RI assured access to question Hambali
RI assured access to question Hambali
Rita A. Widiadana, The Jakarta Post, Washington, D.C
The United States is guaranteeing that it will give Indonesia
access to Hambali, alias Riduan Isamuddin, after it obtains as
much information from one of the world's top terror suspects in a
bid to break up the world terrorist network, a top Pentagon
official says.
Deputy Secretary of Defense Paul Wolfowitz told a group of
Indonesian journalists visiting Washington on Wednesday the
alleged top leader of al-Qaeda-linked Jamaah Islamiyah terror
group was being questioned by professionals who had a lot of
worldwide experience in dealing with terrorism.
"I know they (investigators) are in communication with
Indonesian law enforcement authorities. They certainly want to
get help and information from Indonesia," said Wolfowitz, a
former U.S. ambassador to Indonesia.
He said the U.S. investigators fully understood the desire of
Indonesia to have access to Hambali, a native of West Java, who
was captured near Bangkok by U.S. and Thai authorities last
month.
He reiterated that the interrogators wanted to bring him to
justice, but the first requirement was to try to get as much
information as possible to prevent more of his ilk from
operating.
Hambali, who has been wanted for his alleged involvement in a
string of bomb attacks in Indonesia between 2000 and 2003, was
captured in Thailand in mid-August, less than two weeks after the
JW Marriott Hotel bombing in Jakarta. He was picked up by the
U.S. authorities and flown to an undisclosed site for
questioning.
Indonesia has requested access to Hambali and eventually his
transfer home for trial.
In a special interview with Indonesian journalists including
The Jakarta Post a day before the 2nd anniversary of the Sept. 11
World Trade Center tragedy in his Pentagon office near
Washington, D.C. Wolfowitz said cooperation between the U.S. and
Indonesia, since the Bali bombings last October, had been
extensive.
He praised Indonesia for its effectiveness in dealing with
terrorism, particularly the way Jakarta discovered the alleged
perpetrators of the terror attacks at home and took legal moves
against them.
"It was an unfortunate case that we did not consider terrorism
as a serious matter before the 9/11. The 9/11 debacle was the
wake-up call to the United States, and I guess that the Bali
bombing was a wake-up call to the Indonesian government and the
Indonesian people," he said.
In particular, Wolfowitz expressed his respect of Insp. Gen. I
Made Mangku Pastika, who led the investigation into the Bali
bombings. Pastika now heads the Bali Police.

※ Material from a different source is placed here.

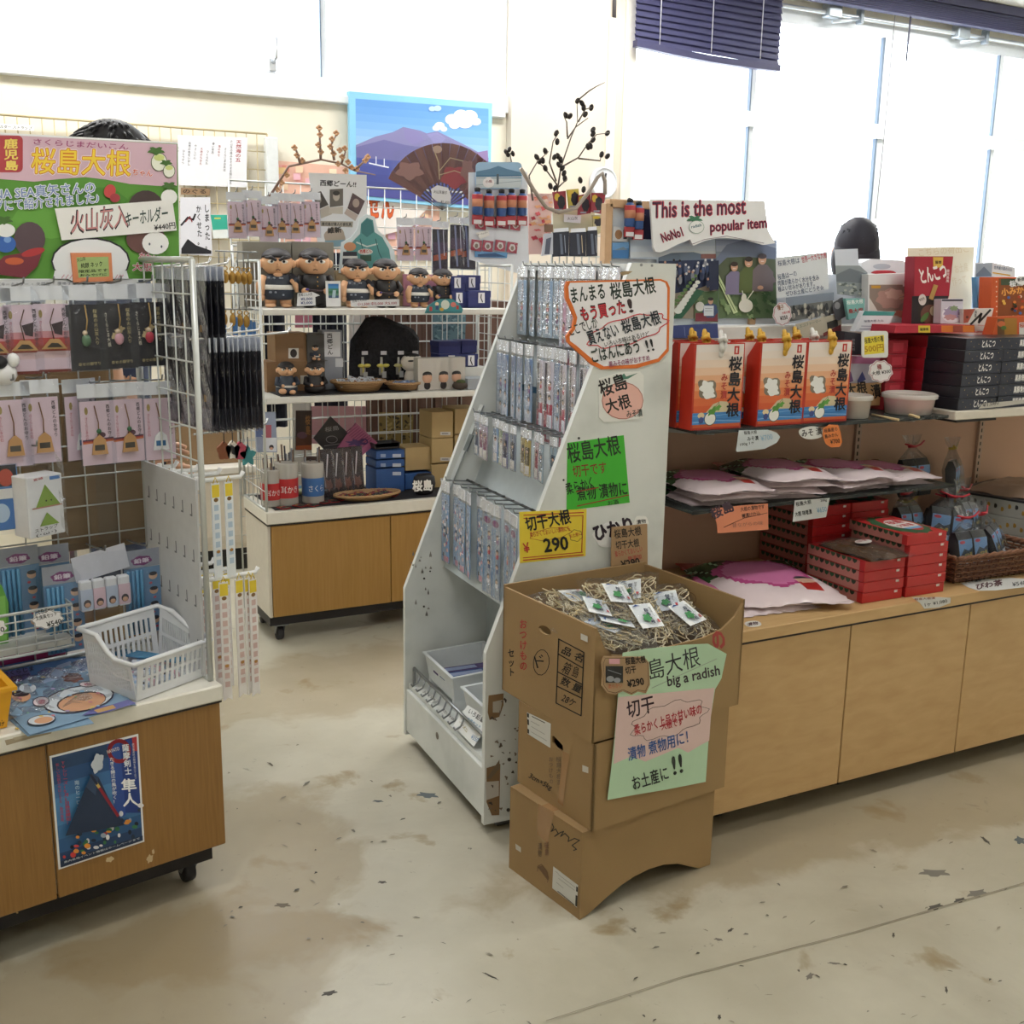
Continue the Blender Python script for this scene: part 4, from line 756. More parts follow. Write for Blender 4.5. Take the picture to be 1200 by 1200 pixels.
person('person with short black hair in navy clothes standing behind the near wire rack', .46, 3.47, 1.865, 80, mt('#2b3550', .7), mt('#28334e', .7), 0, HAIR)
person('person with a dark bob leaning over the goods behind the gondola', 3.455, 3.42, 1.72, 150, mt('#e9e9ee', .7), mt('#3a3c48', .7), 1.0, HAIR2)
# ================================================================ middle counter with its shelves
MX, MY = 1.12, 4.176
t = thing('display_counter', 'low wood veneer counter on castors with a white side in the middle of the shop', 'counter', at=(MX + .6, MY + .17, 0))
LAM = wood('honey_veneer', '#9c7538', '#a67e42', (50, 50, 2.2)); XE = MX + 1.45
build(M().box(MX + .004, XE, MY + .012, MY + .34, .118, .50, mt('#d6cfc0', .55)), 'body', par=t)
build(M().bbox(MX - .006, MX + .006, MY + .004, MY + .345, .118, .505, mt('#cfc8ba', .5), .002), 'side_panel', par=t)
s1 = PY(F0, MY)(458, 690).x
for a, b_ in ((MX + .008, s1), (s1 + .003, XE)): build(M().bbox(a, b_, MY, MY + .014, .12, .496, LAM, .002), 'door', par=t)
m = M(); m.bbox(MX - .012, XE, MY - .012, MY + .35, .506, .556, mt('#dcd8cc', .4), .004); m.box(MX - .008, XE, MY - .004, MY + .346, .498, .508, '#1d1a18'); build(m, 'top_board', par=t)
build(M().box(MX + .0, XE, MY + .03, MY + .34, .075, .12, EDGEB), 'plinth', par=t)
for x, y in ((MX + .05, MY + .06), (MX + .05, MY + .3), (MX + 1.3, MY + .06)): caster(t, x, y, .076)
# black cloth, shelves
ZA, ZB = 1.004, 1.343
sh = thing('wire_shelving', 'white wire shelving unit with two white boards on the middle counter', 'shelving', at=(MX + .6, MY + .2, .556))
XS = MX + .0; XT = PY(F0, MY)(572, 360).x + .12
build(wiregrid(F0, (MX - .02, MY + .345, .56), (1, 0, 0), 1.15, 1.02, 15, 13, .0022), 'back_grid', par=sh)
build(wiregrid(F0, (MX - .006, MY + .0, .56), (0, 1, 0), .34, .96, 5, 13, .0022, rf=.006), 'side_grid', par=sh)
build(wiregrid(F0, (XT, MY + .02, .56), (0, 1, 0), .32, .96, 5, 13, .0022, rf=.006), 'side_grid', par=sh)
for z in (ZA, ZB): m = M(); m.bbox(MX + .004, XT - .01, MY + .0, MY + .335, z - .024, z, mt('#d9d7d0', .45), .003); build(m, 'shelf', par=sh)
build(M().bbox(MX + .03, XE, MY + .015, MY + .33, .5565, .5595, mt('#26252a', .8, .1), .001), 'black_cloth', label='black cloth spread over the middle counter top', cat='cloth')
build(M().bbox(MX + .07, MX + .62, MY + .03, MY + .3, ZA + .0005, ZA + .0035, mt('#2b2a2e', .8, .1), .001), 'black_cloth', label='black cloth under the sitting dolls and baskets on the lower shelf', cat='cloth')
# clay dolls of a stern man
DS = mt('#dfae86', .45, .05); DH = mt('#2a2629', .6); DN = mt('#2f3745', .6); DB = mt('#1e1c1f', .5)
def doll(kind, sit=False):
    """unit height 1: kind 'k' kimono with white sash, 'u' black buttoned uniform"""
    t = thing('clay_doll', 'x', 'doll'); cl = DN if kind == 'k' else DB; b0 = .0 if not sit else .0; hz = .70; hr = (.25, .22, .21)
    m = M(); m.ell((0, 0, hz), hr, DS, 20, 12)
    for e in (-1, 1): m.ell((e * .25, .0, hz - .02), (.05, .045, .065), DS, 10, 7)
    m.ell((0, -.215, hz - .045), (.03, .03, .035), DS, 8, 6); build(m, 'head', par=t)
    m = M(); m.loft([[(x * 1.02, y * 1.02, z) for x, y in ((cos(a) * hr[0] * q, sin(a) * hr[1] * q) for a in (2 * pi * i / 20 for i in range(20)))] for z, q in ((hz + .075, .96), (hz + .13, .82), (hz + .185, .52), (hz + .215, .12))], DH, smooth=True); m.ell((0, .05, hz + .06), (.245, .19, .17), DH, 18, 10); build(m, 'hair', par=t)
    for e in (-1, 1):
        f = lambda x, z: Vector((x, -hr[1] * math.sqrt(max(.05, 1 - (x / hr[0]) ** 2 - ((z - hz) / hr[2]) ** 2)), z))
        m = M(); m.tube([f(e * .02, hz + .035) + Vector((0, -.008, 0)), f(e * .1, hz + .075) + Vector((0, -.01, 0)), f(e * .185, hz + .075) + Vector((0, -.004, 0))], [.02, .034, .018], DH, 7); build(m, 'eyebrow', par=t)
        p = f(e * .1, hz + .012); m = M(); m.ell(p, (.058, .018, .03), mt('#ece7de', .3), 12, 7); ey = build(m, 'eye', par=t); m = M(); m.ell(p + Vector((-e * .006, -.018, .004)), (.021, .008, .021), mt('#141216', .3), 10, 6); build(m, 'pupil', par=ey)
    m = M(); q = Vector((0, -hr[1] * .93, hz - .105)); m.tube([q + Vector((-.035, .006, -.012)), q, q + Vector((.035, .006, -.012))], .007, mt('#5b3326'), 5); build(m, 'mouth', par=t)
    if sit:
        m = M(); m.lathe([(.2, 0), (.3, .05), (.32, .16), (.27, .32), (.19, .5), (.1, .56)], cl, sy=.82, n=20)
        if kind == 'k': m.ell((-.13, -.2, .1), (.12, .12, .09), DS, 12, 8); m.ell((.14, -.22, .07), (.1, .1, .07), DS, 12, 8)
        build(m, 'body', par=t); m = M(); m.lathe([(.303, .2), (.3, .26)], mt('#dedcd6') if kind == 'k' else mt('#4a2f25'), sy=.84, n=20); build(m, 'sash', par=t)
        m = M(); m.tube([(-.25, -.02, .46), (-.3, -.16, .3), (-.16, -.27, .26)], [.07, .07, .05], cl, 8); m.tube([(.25, -.02, .46), (.31, -.14, .32), (.2, -.25, .3)], [.07, .07, .05], cl, 8); m.ell((-.13, -.28, .26), (.05, .04, .045), DS, 9, 6); m.ell((.18, -.27, .31), (.05, .04, .05), DS, 9, 6); build(m, 'arms', par=t)
    elif kind == 'k':
        m = M(); m.lathe([(.2, .12), (.245, .16), (.26, .28), (.25, .4), (.2, .5), (.1, .54)], cl, sy=.8, n=20); m.ell((0, -.135, .51), (.075, .05, .04), DS, 10, 6)
        rn = random.Random(3)
        for i in range(9): a = rn.uniform(-2.6, -.5); z = rn.choice([.2, .24, .42, .46]); m.ell((cos(a) * .252, sin(a) * .205, z), (.02, .012, .016), mt('#8f97a4'), 6, 5)
        build(m, 'kimono', par=t); m = M(); m.lathe([(.262, .28), (.266, .31), (.262, .355)], mt('#e2dfd8'), sy=.81, n=20); build(m, 'sash', par=t)
        for e in (-1, 1): m = M(); m.tube([(e * .11, 0, .16), (e * .12, -.02, .05)], [.1, .09], DS, 10); m.ell((e * .125, -.09, .035), (.09, .14, .04), DS, 12, 7); build(m, 'leg', par=t)
        m = M(); m.tube([(-.2, -.02, .46), (-.27, -.08, .34), (-.27, -.1, .2)], [.085, .08, .06], DS, 9); m.ell((-.265, -.11, .16), (.06, .055, .06), DS, 9, 6); build(m, 'arm', par=t)
        m = M(); m.tube([(.2, -.02, .47), (.27, -.1, .42), (.22, -.17, .41)], [.08, .065, .045], cl, 9); m.tube([(.2, -.19, .43), (.27, -.14, .36), (.29, -.1, .25)], [.03, .045, .03], DS, 8); build(m, 'arm', par=t)
    else:
        m = M(); m.lathe([(.2, .02), (.21, .1), (.235, .22), (.25, .36), (.2, .5), (.1, .54)], cl, sy=.78, n=20); build(m, 'coat', par=t)
        m = M(); m.lathe([(.242, .245), (.246, .26), (.246, .29)], mt('#3b2a2a'), sy=.8, n=20); build(m, 'belt', par=t)
        for i in range(5): m = M(); m.ell((.03, -.19 - (.01 if i > 1 else 0), .2 + i * .068), (.013, .01, .013), mt('#b98f4a', .3, .02, .6), 7, 5); build(m, 'button', par=t)
        for e in (-1, 1): m = M(); m.ell((e * .1, -.06, .025), (.095, .14, .035), mt('#171518', .3), 12, 6); build(m, 'boot', par=t)
        for e in (-1, 1): m = M(); m.tube([(e * .2, -.01, .47), (e * .28, -.06, .35), (e * .2, -.18, .27)], [.075, .07, .055], cl, 9); m.ell((e * .17, -.21, .26), (.06, .05, .05), DS, 9, 6); build(m, 'arm', par=t)
        m = M(); m.tube([(-.13, -.25, .28), (.3, -.2, .24)], .014, mt('#31222a'), 6); m.ell((-.14, -.25, .285), (.03, .03, .02), mt('#4b3a8a', .3), 8, 5); build(m, 'scabbard', par=t)
    return Proto(t)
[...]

"But more broadly, there is extensive cooperation between the
U.S. and Indonesia and other Southeast Asian countries to
disclose terrorism activities in the region.
"We haven't stopped them obviously, but we are winning, they
are losing," he said.
In regard to military involvement and assistance in
counterterrorism actions, he said that the U.S. Defense
Department as well as some elements in the government would like
to strengthen its relationship with the Indonesian Military
(TNI), most of which was cut off after allegations of TNI
involvement in the East Timor atrocities in 1999.
In Jakarta, National Police Chief Gen. Da'i Bachtiar said the
police could not use the interrogation document on Hambali,
provided by the U.S. authorities, as legal evidence as Indonesian
law does not recognize it.
"It can only serve as an intelligence document. That is why we
need to meet directly with Hambali," Da'i said on the sidelines
of a Cabinet meeting on Thursday.
From Manila, the Indonesian Police detective directorate chief
Comr. Gen. Erwin Mappaseng said Hambali organized all the
bombings in Indonesia.
"The bombings that happened in Indonesia were coordinated by
Hambali under the auspices of Jamaah Islamiyah," Mappaseng told a
news conference as quoted by AFP.
Mappaseng said that even as Hambali traveled from Thailand, to
Cambodia, the Philippines, Malaysia and even Afghanistan, he had
the final word on all proposed bombing plans of JI in Indonesia.
"Every project to be undertaken had to be submitted to
Hambali," Mappaseng said, speaking through an interpreter on the
sidelines of a police conference in Manila.